-- start Extracted data --

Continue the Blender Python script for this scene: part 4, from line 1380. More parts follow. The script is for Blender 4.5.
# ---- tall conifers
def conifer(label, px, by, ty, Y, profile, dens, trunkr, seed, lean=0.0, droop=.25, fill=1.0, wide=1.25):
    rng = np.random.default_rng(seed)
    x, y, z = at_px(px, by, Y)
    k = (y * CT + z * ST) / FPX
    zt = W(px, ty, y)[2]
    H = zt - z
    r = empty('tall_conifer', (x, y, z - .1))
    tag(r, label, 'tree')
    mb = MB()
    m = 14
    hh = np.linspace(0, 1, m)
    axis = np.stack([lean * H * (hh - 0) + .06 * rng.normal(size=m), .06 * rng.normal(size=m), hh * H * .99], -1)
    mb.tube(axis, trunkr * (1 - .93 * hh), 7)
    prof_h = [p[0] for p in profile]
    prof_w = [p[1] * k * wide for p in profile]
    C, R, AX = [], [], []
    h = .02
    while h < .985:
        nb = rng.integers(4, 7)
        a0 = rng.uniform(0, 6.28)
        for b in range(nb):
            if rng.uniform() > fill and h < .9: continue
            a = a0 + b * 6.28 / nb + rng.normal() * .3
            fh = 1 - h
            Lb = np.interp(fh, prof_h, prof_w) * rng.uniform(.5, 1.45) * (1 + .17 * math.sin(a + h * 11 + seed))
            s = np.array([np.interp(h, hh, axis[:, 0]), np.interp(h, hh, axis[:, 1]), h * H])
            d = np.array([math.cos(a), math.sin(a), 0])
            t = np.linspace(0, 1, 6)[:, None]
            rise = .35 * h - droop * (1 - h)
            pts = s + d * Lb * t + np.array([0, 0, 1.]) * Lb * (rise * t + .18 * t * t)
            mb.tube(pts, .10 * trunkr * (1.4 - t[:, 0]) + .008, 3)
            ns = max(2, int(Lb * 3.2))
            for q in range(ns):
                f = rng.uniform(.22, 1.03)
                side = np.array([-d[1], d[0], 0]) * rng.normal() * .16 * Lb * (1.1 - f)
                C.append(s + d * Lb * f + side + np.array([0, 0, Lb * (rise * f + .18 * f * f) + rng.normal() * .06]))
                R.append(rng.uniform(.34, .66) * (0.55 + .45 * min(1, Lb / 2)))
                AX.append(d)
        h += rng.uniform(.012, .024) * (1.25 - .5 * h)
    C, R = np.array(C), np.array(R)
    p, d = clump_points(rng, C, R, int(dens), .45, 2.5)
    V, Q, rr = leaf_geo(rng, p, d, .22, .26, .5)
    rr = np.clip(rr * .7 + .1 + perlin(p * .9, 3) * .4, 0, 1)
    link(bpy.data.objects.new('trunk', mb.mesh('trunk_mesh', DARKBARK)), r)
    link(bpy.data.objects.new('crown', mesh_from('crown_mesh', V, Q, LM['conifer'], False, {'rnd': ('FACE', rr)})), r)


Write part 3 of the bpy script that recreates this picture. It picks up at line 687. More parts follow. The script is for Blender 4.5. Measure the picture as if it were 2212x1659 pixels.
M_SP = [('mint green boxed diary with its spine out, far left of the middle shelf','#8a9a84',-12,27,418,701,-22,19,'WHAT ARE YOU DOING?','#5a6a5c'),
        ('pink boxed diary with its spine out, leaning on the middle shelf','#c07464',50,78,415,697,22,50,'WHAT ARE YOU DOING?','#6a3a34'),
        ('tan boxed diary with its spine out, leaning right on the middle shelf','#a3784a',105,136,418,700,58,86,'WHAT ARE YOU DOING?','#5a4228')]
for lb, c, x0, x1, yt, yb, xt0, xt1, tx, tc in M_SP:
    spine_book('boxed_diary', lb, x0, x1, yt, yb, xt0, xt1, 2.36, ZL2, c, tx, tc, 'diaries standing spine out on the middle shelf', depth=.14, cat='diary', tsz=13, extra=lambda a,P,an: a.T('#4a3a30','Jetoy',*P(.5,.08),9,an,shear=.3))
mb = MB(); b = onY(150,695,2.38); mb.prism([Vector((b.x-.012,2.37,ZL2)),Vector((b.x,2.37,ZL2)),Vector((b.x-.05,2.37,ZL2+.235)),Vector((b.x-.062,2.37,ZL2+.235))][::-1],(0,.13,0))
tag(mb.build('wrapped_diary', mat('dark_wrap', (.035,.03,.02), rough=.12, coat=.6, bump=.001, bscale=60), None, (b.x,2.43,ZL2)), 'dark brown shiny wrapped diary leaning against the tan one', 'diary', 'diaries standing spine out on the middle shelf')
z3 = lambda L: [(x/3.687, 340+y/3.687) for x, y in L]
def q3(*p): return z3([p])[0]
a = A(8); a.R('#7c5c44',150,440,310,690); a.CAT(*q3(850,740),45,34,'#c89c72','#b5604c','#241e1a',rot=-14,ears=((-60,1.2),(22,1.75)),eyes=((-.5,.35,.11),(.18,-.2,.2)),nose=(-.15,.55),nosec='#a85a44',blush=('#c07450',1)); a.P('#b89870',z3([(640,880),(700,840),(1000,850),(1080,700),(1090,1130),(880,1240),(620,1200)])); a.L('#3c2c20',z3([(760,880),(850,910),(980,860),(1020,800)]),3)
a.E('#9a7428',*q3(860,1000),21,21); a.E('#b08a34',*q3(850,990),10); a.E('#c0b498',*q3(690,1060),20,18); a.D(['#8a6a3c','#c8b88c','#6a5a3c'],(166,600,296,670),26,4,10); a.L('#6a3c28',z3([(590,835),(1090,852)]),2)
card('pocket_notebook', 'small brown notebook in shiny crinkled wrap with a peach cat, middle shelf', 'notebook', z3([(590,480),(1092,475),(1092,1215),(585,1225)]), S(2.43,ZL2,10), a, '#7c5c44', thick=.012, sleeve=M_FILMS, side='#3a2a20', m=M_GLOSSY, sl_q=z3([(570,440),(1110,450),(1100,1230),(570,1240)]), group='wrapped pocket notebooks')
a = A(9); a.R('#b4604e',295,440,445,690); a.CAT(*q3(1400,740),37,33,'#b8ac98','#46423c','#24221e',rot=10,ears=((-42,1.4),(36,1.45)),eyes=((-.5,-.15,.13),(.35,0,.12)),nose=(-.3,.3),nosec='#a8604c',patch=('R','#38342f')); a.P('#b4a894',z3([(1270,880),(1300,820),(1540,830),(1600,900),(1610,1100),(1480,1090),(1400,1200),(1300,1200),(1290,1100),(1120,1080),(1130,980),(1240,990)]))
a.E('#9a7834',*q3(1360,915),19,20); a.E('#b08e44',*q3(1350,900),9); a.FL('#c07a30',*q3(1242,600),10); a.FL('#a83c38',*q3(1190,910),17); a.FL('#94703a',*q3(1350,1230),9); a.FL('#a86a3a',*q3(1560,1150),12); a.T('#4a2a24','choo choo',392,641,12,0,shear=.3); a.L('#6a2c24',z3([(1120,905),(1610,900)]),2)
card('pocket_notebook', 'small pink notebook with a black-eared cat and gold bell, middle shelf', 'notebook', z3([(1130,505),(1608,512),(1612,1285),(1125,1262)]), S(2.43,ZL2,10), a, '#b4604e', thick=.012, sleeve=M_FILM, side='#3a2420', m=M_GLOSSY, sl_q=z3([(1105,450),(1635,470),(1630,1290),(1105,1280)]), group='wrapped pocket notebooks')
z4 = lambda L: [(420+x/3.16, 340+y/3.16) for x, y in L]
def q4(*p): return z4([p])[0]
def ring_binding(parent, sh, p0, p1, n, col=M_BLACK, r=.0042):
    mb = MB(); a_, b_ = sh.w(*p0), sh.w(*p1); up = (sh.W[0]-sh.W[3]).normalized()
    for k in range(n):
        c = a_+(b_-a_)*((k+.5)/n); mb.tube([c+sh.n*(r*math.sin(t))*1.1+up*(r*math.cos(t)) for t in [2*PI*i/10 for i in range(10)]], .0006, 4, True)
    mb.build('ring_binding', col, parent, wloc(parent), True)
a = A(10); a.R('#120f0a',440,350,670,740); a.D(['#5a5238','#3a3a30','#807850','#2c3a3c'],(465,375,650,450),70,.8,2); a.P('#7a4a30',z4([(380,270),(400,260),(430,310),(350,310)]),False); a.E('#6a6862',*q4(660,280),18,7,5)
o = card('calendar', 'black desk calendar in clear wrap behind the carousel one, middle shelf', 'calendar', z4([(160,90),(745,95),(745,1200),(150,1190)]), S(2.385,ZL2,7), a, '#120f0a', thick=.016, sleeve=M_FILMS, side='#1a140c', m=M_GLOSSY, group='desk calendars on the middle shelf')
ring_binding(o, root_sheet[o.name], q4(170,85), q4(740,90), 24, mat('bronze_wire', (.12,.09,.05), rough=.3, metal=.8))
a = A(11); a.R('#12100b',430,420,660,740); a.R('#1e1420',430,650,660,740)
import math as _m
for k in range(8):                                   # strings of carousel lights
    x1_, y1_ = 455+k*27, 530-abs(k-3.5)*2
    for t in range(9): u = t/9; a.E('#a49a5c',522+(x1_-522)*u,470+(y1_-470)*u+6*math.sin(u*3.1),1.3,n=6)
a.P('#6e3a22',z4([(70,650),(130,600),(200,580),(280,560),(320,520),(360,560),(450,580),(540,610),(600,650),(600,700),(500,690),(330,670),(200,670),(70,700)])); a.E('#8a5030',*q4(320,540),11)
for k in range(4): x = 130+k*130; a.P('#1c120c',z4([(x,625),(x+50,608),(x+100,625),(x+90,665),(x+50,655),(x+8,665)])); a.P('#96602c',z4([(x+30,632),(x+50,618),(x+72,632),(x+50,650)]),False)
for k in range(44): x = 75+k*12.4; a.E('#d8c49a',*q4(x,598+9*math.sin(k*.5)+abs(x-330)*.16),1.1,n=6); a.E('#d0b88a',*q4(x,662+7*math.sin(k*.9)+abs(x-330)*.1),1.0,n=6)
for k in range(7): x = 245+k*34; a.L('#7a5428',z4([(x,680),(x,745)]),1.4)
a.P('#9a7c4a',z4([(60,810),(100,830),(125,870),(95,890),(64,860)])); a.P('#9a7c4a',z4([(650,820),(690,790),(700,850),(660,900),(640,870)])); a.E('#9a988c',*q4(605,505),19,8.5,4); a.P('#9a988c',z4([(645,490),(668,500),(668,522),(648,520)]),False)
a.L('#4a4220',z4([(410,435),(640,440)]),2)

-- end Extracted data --

- _Brief_: Answer with one number: how many lines of the entries above include the word "this".

- _Result_: 2